Но и вторая традиция, договорная, которую отстаивал в письмах Курбский, была ничуть не менее древней. Да, в России не было, в отличие от средневековой Европы, формального феодализма в смысле строгой иерархии вассалов по отношению к вышестоящим сеньорам. Но обычай свободного отъезда дружинников от князя как раз и исполнял функцию этой иерархии. Эффект был тот же самый: русские вассалы (дружинники и бояре) были людьми не только свободными, но и независимыми. Во всяком случае, они сами определяли свою судьбу. И князь не смел обращаться с ними как с холопами.
Но мало того, что обе традиции сосуществовали долгие столетия, они еще, как справедливо замечает Ключевский, «росли рука об руку». Его замечание резко противоречит мифу, гласящему, что эти ограничения власти постепенно, но неуклонно ослабевали в России по мере того, как превращалась она при Иване Ш из княжеского конгломерата в централизованное государство и «уехать из Москвы стало некуда или неудобно»36
. На самом деле происходило все, как мы уже знаем, прямо противоположным образом.Как бы то ни было, сказать, что обе стороны в споре Курбского с царем «отстаивали существующее» можно лишь в одном смысле. В том, что каждая из них опиралась на одинаково древнюю и одинаково легитимную традицию. Ни в каком другом смысле сказать это нельзя. Ибо «существующего» в смысле определенного политического порядка в Москве середины XVI века просто не было. И чтобы стало это окончательно ясно, предстоит нам развязать по пути еще несколько сложных исторических узлов. И прежде всего выяснить
ЗАЧЕМ НУЖЕН БЫЛ ЗЕМСКИЙ СОБОР
В своей докторской диссертации «Боярская дума Древней Руси» Ключевский показал, что аристократия в России формировалась в процессе становления централизованного государства, была, если хотите, его функцией. Оказалось, что власть так же не могла в этом процессе работать без аристократии, как и без чиновничества новых государственных ведомств.
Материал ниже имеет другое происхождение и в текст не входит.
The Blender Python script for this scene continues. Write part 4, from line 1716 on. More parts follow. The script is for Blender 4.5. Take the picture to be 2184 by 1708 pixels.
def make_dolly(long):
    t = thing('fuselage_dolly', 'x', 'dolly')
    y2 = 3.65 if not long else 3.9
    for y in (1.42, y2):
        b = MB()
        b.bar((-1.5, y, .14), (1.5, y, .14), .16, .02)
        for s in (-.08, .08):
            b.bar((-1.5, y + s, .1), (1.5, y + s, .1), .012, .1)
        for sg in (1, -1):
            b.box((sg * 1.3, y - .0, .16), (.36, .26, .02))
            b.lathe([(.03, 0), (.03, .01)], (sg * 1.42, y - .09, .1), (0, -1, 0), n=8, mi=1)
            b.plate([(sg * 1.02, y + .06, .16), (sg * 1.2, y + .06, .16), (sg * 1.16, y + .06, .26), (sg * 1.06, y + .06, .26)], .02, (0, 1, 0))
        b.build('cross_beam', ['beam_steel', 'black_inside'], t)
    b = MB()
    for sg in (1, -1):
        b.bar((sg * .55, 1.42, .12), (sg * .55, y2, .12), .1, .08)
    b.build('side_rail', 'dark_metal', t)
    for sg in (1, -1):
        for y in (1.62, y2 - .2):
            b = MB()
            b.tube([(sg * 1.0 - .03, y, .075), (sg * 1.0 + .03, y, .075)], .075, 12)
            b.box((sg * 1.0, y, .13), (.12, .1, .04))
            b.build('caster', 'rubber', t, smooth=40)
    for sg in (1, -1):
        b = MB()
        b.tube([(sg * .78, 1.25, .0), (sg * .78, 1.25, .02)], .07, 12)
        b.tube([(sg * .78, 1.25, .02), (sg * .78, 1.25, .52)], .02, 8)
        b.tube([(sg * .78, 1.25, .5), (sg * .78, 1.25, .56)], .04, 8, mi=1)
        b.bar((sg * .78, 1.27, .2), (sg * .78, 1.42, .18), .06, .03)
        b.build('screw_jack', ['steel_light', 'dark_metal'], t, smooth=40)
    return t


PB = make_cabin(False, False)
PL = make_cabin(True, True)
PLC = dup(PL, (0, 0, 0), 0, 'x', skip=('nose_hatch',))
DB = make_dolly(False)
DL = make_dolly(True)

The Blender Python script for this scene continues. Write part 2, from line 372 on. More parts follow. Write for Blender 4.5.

Обе страты не просто сосуществовали, они взаимно друг друга дополняли: одна законодательствовала, другая администрировала. Механизм этого взаимодополнения как раз и исследовал Ключевский. Вот его центральный вывод: «Дума ведала все новые, чрезвычайные дела, но по мере того, как последние, повторяясь, становились обычными явлениями, они отходили в состав центральных ведомств... Центральные ведомства формировались, так сказать, из тех административных осадков, какие постепенно отлагались от законодательной деятельности Думы по чрезвычайным делам, входя в порядок текущего делопроизводства»37
.Короче, никакой несовместимости между Думой и администрацией до середины XVI века не наблюдалось, и московская политическая машина вполне успешно комбинировала единоличное лидерство в сфере исполнительной власти (что соответствовало патерналистской традиции) с ограниченным лидерством в сфере законодательной (что соответствовало традиции вольных дружинников). Так выглядел в России накануне своего крушения европейский парадокс абсолютизма в изображении Ключевского.
Но была ли такая система стабильной? Сам уже факт введения в 1549 г. в эту неограниченно/ограниченную комбинацию третьего элемента, Земского Собора, свидетельствует, что нет. Это не было чьим-то капризом или случайным феноменом в московской политической жизни. На протяжении всей первой половины XVI века нестяжательская литература полна страстных призывов к этим «всенародным человекам». И были у нее для этого очень серьезные основания. Исторический опыт двух поколений после Ивана III продемонстрировал опасную трещину в отношениях между исполнительной и законодательной властями.
С одной стороны, царствование Василия III (1505—1533) показало, что в случае, если лидер исполнительной власти стремится к диктатуре, Боярская дума оказывалась не в силах его ограничить. «Дело» боярина Берсеня Беклемишева, открыто обвинившего в 1520 году великого князя в отступлении от «любосоветности» его отца, т. е. в нарушении правил традиционной политической игры, очень ясно об этом свидетельствовало. Василий был склонен к келейному принятию решений со своими дьяками. И Дума не смогла защитить от расправы мятежного боярина, восставшего против его тиранических замашек.
С другой стороны, эпоха «боярского правления» (1537—1547) продемонстрировала другую крайность — без единоличного лидера система просто разваливалась. Олигархические кланы, передравшиеся между собою, по сути, парализовали политический процесс — и страна в результате безнадежно и опасно стагнировала. В двух словах: в случае чрезвычайного усиления исполнительной власти абсолютистскому парадоксу в России угрожала диктатура, а в случае ее чрезвычайного ослабления ей угрожала анархия. И потому жизненно необходим был сильный и надежный арбитр, способный провести страну между Сциллой диктатуры и Харибдой анархии.